A capacidade da mulher se mostrar como quer ser vista e o poder que eu tenho de participar dessa revelação é um conjunto muito mágico.
Acho que, por isso, sempre entendi que queria fazer fotos de mulheres tendo como público alvo outras mulheres. Queria tocar e trocar. Que fosse não só a entrega do material, mas a plenitude do processo.
Tem algum projeto pessoal de fotografia? Qual? Já tive um blog chamado “O vestido de R$10”. Comprei um vestido branco num brechó e saí abordando conhecidas e desconhecidas pra fotografar em diferentes lugares de Brasília. Foram 45 ensaios, se não me engano. A ideia era mostrar que um vestido só pode ter várias histórias em cada corpo diferente. Era bem mais voltado à exploração de diferentes biotipos.
Atualmente, tenho um tumblr, que é pra fotografias de nu feminino. Acho o nu singelo, real. Querendo ou não, somos condicionados a demonstrar nossas personalidades através de roupas também. Quem é você sem roupa? O que seu corpo ou seu rosto querem contar? A nudez nos mostra que todos os corpos são diferentemente iguais. Que estamos todos juntos e, ao mesmo tempo, vulneráveis.
É assustador tirar a roupa pra um desconhecido atrás de uma lente. Requer muita coragem de se descobrir e desprendimento pra permitir que o olhar seja qualquer um que não o seu. É uma espécie de oferta, de coração, a alguém que quer te olhar de dentro pra fora. Isso é lindo. Me faz acreditar em pessoas melhores.

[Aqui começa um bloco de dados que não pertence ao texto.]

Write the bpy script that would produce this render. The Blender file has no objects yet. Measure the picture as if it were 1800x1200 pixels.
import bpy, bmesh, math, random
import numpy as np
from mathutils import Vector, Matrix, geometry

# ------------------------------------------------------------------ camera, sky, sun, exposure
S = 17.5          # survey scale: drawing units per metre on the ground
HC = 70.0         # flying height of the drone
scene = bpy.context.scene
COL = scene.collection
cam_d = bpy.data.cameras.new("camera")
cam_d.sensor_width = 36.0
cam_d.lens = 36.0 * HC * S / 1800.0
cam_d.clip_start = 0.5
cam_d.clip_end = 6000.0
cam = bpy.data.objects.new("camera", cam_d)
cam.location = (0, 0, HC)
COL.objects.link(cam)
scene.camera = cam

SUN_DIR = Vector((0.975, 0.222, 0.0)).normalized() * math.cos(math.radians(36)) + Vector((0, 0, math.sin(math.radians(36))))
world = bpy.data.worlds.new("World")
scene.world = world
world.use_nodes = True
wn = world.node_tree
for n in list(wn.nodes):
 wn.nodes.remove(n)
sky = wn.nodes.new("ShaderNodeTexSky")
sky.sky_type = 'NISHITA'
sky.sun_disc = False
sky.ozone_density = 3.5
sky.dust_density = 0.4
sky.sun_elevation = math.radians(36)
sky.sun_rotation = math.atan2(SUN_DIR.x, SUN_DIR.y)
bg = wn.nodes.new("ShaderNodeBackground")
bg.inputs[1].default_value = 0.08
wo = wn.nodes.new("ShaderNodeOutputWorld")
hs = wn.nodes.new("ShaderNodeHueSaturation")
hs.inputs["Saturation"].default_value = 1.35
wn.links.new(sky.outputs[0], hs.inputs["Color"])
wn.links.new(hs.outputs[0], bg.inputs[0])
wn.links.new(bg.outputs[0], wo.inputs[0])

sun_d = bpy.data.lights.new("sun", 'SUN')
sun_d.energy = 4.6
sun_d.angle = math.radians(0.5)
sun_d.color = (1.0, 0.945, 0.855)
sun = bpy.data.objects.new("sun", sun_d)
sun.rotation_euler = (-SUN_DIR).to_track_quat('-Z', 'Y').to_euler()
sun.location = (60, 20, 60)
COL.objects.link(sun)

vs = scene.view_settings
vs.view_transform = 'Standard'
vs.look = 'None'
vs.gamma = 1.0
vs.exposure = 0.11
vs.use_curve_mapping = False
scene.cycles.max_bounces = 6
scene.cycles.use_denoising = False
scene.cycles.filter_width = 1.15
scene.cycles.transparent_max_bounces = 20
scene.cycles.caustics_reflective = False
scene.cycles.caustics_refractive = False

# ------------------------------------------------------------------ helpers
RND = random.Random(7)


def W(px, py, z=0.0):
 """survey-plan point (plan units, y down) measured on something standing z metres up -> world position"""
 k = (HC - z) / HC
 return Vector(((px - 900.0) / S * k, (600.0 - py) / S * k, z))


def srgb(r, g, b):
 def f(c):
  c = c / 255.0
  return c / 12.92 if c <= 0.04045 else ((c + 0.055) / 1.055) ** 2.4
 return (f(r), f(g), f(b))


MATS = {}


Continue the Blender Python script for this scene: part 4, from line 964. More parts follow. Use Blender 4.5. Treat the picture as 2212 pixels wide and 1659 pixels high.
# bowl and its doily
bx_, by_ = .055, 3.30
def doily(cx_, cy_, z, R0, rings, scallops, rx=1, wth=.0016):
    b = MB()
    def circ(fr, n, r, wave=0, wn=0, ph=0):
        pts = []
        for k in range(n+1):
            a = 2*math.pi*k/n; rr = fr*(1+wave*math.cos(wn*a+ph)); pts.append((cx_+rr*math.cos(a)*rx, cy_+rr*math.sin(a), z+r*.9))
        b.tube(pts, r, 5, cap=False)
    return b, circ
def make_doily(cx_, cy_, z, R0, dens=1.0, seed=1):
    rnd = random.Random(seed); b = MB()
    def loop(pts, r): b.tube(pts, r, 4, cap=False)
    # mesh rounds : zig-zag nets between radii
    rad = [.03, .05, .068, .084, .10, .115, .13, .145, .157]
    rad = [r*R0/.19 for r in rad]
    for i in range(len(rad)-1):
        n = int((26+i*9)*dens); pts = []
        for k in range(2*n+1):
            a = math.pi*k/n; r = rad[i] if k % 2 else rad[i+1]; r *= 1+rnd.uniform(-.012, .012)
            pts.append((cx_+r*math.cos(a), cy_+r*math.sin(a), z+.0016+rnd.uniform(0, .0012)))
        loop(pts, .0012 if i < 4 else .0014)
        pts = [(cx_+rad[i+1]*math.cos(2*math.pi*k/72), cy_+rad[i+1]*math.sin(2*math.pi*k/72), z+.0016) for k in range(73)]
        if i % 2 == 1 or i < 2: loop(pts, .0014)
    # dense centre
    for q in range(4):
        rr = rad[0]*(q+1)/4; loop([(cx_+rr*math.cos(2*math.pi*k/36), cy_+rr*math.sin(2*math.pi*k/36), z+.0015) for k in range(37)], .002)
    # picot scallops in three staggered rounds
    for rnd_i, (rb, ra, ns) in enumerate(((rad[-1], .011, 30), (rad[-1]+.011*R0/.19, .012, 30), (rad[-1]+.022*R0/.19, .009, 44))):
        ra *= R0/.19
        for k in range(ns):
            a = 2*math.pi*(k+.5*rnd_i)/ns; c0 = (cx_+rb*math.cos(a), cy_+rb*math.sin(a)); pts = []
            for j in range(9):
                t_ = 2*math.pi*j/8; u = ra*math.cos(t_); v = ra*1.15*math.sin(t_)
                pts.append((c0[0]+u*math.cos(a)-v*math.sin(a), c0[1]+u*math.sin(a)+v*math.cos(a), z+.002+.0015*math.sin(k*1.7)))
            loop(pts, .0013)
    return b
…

Diz aí quem são as mulheres que influenciam o seu trabalho. Martina Matencio, Elizabeth Messina, Carolina Maez, Angie López, Flora Negri, Anne Laure Etienne, Ellen Von Unwerth, Priscila Jammal.
Por que é importante termos mais mulheres trabalhando com fotografia no Brasil? Como eu disse, mulher é um ser lindo, diverso. Acho que precisamos de mais perspectivas e narrativas femininas. Precisamos de representatividade em todos os cantos, especialmente em áreas que lidem com o discurso sensível e sensorial. Precisamos abrir espaço pro mundo de novas fotógrafas incríveis que estão surgindo!